**Problem statement**
Return the lines below that carry the word "part".

**Supplied data**
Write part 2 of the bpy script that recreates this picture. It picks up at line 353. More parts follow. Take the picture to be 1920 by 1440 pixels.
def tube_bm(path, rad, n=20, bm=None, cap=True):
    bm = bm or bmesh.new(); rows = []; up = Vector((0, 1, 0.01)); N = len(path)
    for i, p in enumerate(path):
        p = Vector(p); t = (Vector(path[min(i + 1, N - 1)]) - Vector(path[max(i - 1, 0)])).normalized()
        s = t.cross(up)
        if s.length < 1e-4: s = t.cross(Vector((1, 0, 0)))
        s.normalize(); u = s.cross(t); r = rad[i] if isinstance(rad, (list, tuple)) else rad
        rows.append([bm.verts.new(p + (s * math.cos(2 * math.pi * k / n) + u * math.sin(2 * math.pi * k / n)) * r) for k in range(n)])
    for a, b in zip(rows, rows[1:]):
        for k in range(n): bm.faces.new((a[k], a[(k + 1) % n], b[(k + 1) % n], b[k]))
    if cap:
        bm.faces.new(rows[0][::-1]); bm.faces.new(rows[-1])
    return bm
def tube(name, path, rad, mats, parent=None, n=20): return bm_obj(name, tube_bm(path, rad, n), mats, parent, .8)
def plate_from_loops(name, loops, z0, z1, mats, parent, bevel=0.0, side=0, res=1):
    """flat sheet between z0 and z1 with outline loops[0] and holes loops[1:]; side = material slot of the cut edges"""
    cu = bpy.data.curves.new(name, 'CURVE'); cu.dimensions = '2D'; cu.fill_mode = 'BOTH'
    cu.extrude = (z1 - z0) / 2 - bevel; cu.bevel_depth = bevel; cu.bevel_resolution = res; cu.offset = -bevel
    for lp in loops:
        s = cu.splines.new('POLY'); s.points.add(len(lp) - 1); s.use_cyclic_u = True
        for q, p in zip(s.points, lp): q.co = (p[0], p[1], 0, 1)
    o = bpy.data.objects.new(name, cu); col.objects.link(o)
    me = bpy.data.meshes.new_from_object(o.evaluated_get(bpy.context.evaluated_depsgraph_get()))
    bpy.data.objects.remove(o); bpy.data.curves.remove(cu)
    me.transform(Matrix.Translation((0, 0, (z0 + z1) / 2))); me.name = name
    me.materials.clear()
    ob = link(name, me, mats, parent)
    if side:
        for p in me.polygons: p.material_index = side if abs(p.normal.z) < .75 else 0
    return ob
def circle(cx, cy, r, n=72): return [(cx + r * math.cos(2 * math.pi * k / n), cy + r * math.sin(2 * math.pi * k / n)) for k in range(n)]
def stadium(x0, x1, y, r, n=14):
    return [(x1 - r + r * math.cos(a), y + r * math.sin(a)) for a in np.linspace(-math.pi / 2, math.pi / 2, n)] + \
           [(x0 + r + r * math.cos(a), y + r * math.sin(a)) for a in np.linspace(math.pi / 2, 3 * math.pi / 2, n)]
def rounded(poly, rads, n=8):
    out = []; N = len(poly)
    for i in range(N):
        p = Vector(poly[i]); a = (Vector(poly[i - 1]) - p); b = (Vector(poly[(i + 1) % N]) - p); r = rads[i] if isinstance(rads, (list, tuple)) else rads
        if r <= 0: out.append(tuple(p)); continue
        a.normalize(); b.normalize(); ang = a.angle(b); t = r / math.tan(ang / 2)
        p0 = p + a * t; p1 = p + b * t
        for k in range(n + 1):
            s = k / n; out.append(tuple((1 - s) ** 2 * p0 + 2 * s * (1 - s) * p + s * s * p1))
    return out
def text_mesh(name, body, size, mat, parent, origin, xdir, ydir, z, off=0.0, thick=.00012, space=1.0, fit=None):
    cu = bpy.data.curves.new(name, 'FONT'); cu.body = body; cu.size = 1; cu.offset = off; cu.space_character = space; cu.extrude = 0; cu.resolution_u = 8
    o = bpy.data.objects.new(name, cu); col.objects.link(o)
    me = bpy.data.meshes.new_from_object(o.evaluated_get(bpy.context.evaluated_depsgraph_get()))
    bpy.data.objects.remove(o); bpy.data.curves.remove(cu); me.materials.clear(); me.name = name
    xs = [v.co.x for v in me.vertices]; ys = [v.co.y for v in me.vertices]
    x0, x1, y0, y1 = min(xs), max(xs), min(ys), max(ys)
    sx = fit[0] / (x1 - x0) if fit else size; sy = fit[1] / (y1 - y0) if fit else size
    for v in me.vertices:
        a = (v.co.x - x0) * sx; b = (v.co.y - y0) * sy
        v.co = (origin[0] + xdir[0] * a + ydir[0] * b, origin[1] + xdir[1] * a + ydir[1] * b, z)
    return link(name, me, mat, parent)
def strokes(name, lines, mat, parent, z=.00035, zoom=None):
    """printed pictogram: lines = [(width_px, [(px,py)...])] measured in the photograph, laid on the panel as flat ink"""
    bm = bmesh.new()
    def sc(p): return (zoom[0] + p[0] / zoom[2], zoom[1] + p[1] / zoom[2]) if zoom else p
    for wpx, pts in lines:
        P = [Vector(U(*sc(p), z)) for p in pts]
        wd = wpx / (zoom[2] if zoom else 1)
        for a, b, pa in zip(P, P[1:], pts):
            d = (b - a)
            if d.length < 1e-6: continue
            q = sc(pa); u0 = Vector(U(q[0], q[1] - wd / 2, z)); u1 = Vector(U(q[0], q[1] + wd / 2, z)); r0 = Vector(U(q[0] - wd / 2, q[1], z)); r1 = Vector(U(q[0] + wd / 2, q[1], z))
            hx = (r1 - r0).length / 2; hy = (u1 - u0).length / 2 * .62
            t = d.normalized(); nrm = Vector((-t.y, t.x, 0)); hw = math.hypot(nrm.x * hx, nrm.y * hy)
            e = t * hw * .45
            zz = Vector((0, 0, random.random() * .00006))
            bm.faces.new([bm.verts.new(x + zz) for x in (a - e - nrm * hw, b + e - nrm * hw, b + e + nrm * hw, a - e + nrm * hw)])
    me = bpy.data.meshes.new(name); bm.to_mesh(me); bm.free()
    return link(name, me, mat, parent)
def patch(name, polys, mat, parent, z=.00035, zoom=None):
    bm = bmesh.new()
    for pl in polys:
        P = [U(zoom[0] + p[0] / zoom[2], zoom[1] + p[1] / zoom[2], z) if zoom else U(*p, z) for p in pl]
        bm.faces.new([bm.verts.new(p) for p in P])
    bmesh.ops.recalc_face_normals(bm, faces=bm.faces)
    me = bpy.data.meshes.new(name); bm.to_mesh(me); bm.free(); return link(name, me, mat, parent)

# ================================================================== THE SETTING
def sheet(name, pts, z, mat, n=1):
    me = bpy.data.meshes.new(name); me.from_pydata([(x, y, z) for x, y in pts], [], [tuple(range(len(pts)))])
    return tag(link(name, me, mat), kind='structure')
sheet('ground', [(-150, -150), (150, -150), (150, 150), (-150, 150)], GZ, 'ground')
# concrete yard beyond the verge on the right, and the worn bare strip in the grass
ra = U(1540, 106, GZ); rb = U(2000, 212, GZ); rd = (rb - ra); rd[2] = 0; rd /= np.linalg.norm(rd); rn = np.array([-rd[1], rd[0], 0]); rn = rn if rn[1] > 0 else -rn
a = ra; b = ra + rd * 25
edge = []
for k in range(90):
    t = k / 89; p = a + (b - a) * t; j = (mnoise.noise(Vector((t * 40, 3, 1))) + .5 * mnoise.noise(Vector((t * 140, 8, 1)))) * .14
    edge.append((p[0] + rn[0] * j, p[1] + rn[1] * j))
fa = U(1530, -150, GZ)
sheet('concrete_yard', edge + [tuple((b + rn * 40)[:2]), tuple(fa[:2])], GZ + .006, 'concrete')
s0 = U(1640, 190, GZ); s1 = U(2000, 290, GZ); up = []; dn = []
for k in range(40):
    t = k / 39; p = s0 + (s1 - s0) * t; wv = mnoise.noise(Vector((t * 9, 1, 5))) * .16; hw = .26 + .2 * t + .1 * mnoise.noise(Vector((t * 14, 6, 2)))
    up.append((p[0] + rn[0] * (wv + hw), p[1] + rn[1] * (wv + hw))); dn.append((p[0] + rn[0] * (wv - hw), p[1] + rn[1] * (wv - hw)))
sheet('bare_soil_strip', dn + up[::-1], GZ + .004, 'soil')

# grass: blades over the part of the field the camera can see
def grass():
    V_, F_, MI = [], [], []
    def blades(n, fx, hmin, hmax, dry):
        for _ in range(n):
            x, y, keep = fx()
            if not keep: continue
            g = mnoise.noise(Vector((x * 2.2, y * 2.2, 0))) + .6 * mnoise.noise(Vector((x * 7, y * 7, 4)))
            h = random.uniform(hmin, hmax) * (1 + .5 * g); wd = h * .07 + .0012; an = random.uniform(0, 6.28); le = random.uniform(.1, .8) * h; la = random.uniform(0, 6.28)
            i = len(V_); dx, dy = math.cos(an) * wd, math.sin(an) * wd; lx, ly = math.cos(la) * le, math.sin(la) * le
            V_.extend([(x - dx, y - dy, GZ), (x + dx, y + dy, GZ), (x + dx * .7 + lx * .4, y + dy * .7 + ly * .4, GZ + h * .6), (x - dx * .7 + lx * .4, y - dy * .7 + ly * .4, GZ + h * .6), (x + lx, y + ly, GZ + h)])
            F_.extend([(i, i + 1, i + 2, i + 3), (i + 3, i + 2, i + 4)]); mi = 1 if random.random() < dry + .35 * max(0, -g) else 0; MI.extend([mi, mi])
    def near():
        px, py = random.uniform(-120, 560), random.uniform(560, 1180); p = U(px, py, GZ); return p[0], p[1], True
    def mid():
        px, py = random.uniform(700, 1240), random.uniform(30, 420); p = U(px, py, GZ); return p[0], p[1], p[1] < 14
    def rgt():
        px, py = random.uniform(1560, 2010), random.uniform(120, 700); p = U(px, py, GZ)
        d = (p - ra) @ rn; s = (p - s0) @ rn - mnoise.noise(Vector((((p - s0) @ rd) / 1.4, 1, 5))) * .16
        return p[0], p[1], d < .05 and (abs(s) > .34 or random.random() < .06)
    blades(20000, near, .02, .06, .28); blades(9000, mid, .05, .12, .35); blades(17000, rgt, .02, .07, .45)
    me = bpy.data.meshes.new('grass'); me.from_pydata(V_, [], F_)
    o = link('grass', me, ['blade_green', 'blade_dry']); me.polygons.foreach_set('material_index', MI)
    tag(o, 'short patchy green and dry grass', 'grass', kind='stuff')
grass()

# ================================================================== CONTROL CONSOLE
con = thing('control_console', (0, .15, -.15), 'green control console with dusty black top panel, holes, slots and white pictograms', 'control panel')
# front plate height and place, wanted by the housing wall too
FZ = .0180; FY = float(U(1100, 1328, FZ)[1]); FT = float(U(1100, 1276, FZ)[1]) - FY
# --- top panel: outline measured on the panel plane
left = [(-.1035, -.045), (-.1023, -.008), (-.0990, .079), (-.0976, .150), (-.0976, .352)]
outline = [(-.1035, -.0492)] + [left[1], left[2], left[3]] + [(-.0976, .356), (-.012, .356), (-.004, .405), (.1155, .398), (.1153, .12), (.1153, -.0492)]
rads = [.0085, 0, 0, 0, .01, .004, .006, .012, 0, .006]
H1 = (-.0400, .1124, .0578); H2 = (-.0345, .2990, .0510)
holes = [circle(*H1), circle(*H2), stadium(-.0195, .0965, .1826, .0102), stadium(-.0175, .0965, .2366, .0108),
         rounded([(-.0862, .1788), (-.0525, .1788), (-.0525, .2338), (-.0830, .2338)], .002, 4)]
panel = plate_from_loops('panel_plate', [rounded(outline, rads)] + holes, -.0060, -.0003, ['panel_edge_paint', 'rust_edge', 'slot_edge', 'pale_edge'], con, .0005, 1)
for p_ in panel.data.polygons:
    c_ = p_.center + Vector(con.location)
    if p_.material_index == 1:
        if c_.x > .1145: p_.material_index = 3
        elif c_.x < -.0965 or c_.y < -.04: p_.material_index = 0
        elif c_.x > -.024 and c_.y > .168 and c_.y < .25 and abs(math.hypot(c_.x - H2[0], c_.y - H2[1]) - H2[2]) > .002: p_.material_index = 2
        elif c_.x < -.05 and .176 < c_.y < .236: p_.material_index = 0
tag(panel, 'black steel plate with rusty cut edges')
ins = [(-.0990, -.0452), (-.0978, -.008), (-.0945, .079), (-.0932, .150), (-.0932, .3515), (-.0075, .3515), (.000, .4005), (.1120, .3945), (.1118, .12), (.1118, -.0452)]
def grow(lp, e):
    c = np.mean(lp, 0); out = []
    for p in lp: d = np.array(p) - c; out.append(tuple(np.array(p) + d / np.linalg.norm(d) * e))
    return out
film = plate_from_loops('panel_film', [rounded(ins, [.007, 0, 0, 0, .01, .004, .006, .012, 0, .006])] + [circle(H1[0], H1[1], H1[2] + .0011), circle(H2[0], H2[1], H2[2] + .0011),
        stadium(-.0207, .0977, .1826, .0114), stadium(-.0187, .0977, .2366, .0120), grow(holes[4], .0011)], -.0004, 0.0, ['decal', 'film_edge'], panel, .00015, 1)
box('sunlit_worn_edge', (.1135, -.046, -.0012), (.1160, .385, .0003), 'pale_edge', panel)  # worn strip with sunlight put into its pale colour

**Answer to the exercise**
Write part 2 of the bpy script that recreates this picture. It picks up at line 353. More parts follow. Take the picture to be 1920 by 1440 pixels.
# grass: blades over the part of the field the camera can see